We have enclosed your copy of the following documents:

 

1.Offering Circular;

 

2.Instructions for Use of Teton Advisors, Inc. Subscription Rights Certificate; and

 

3.Beneficial Owner Election Form.

 

We are (or our nominee is) the record holder of Class A Common Stock or Class B Common Stock held by us for your account. The materials enclosed are being forwarded to you as the beneficial owner of the Class A Common Stock or Class B Common Stock carried by us in your account but not registered in your name. Exercises, transfers or sales of Rights may be made only by us as the record holder and pursuant to your instructions. Accordingly, we request instructions as to whether you wish us to elect to subscribe for any Shares to which you are entitled pursuant to the terms and subject to the conditions set forth in the Offering Circular, transfer the Rights, or instruct the Subscription Agent to sell the Rights.
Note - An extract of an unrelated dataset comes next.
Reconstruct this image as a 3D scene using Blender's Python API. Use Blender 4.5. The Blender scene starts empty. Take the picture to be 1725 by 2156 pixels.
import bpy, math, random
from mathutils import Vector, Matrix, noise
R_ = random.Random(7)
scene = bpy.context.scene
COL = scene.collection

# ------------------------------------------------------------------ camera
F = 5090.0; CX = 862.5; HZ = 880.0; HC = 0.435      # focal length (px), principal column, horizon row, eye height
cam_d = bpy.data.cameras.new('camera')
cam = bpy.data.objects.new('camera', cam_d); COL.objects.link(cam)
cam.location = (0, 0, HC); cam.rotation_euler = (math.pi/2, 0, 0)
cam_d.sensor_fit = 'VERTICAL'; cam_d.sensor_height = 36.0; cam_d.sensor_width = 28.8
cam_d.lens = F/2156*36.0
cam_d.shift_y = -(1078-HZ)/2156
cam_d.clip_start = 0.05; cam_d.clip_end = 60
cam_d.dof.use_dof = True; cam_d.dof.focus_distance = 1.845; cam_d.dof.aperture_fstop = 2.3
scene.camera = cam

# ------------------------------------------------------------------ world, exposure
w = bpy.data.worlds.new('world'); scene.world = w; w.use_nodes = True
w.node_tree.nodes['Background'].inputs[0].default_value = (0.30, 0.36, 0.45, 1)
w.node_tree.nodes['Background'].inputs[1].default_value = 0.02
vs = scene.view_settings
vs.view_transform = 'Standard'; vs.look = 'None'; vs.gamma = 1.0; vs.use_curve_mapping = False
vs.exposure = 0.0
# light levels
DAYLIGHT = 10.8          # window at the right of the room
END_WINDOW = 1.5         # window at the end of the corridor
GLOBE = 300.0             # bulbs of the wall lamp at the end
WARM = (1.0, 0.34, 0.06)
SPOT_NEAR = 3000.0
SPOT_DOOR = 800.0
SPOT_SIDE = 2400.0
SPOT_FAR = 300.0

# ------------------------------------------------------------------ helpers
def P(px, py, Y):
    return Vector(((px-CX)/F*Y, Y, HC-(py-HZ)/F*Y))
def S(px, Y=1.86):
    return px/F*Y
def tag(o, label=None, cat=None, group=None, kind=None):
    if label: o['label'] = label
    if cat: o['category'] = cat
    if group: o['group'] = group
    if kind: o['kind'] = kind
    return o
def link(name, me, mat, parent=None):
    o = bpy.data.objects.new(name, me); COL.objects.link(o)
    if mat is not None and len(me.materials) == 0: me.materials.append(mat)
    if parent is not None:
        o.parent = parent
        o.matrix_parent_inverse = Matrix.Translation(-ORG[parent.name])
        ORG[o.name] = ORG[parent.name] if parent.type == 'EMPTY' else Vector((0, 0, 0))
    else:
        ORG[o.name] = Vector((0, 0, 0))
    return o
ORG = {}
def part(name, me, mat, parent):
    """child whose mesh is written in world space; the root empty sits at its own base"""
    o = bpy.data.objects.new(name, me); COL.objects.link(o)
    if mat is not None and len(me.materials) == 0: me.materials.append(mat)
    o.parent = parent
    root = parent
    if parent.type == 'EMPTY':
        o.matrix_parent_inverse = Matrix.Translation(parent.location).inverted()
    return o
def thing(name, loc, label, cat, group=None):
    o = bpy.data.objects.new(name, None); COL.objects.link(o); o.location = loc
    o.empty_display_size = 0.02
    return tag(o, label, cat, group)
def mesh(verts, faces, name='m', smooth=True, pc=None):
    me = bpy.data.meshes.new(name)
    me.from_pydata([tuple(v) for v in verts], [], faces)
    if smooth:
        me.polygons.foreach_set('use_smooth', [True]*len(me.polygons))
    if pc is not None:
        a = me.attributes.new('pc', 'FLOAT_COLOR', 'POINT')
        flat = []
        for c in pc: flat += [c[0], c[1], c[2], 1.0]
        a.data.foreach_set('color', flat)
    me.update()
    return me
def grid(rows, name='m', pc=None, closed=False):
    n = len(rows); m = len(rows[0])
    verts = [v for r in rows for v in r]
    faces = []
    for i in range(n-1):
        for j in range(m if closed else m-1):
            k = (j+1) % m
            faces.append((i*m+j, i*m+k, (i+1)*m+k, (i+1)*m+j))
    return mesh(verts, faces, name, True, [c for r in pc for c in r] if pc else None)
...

However, we urge you to read the Offering Circular and other enclosed materials carefully before instructing us to exercise or transfer your Rights.

 

Your instructions to us should be forwarded as promptly as possible in order to permit us to exercise, transfer or cause the Subscription Agent to sell the Rights, on your behalf in accordance with the provisions of the Rights Offering prior to the Expiration Date. If you wish to have us, on your behalf, exercise the Rights for any Shares to which you are entitled, please so instruct us by completing, executing and returning to us the “Beneficial Owner Election Form” included herewith.